Bruce wrote: February 2nd, 2010
It would be nice if the app could just display additional columns (like regular Windows XP/etc.)... Also allow scrolling (also like regular Windows XP/etc.) I assume this has been asked already multiple times, so here's more thought for a "value-add" beyond a rerun...

Another option would be allowing the user to "preview" the current menu structure (probably need to allow twice for devices supporting both portrait and landscape).

Another option is to use the current settings and calculate whether the menu would fit. (Allow a user to specify a "slack" too - my Touch Pro2 requires the bottom 80 or so pixels in either Portrait or Landscape for a status bar.) You know the "spacing", you know how many elements there are, you know the font, it should be possible to calculate.
(You'd also have to calculate in the "spacing" screen, to tell the user "that spacing will make one or more menus too big".)
So, the first or second idea is easier...

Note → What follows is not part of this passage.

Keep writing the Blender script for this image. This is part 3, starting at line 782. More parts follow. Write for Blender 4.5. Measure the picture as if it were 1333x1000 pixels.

Finally, one could flatten or shrink text (and especially spacers) if needed to fit. Again, need to be aware of current device resolution (and orientation) and any "slack".

Bruce wrote: February 2nd, 2010
1. The problem with creating more submenus is that it looks bad in Portrait mode.
Also, you're thinking I'm only using finger; I use keyboard (cursor arrows and shortcut keys).
It's not efficient (takes time to go down each level) and looks poor (on a Portrait screen) when you have several layers deep of menus.

2. No, I actually break my Lists into separate submenus.
Oh, I'm not sure I'm familiar with the "original Start Menu" - I immediately upgraded my Touch Pro2 to WM 6.5, which has that HORRIBLE Start functionality - diagonal placement, no real layout control, only three icons wide even in Landscape mode, no way to organize the icons, no Keyboard hotkeys (Microsoft, why can't I type "O" to jump down to an app that begins with "O" like "Opera"?)

3. Sorry, I DESPISE icons, much prefer the text descriptions (<sniff> I miss my Atari 800 command-line!). More serious: My brain does not reliably connected a given icon with its "purpose", whereas I read extremely rapidly, so icons are extremely inefficient for me.

In any case, I still stand by the thought - having it wrap to additional columns (I prefer wrap over scroll, BTW) would allow a user to select, and not require the user to break the menu up. Frankly, I love the tool, lots of flexibility, but I would love for it to be better at handling larger blocks (despite your five-research <grin>).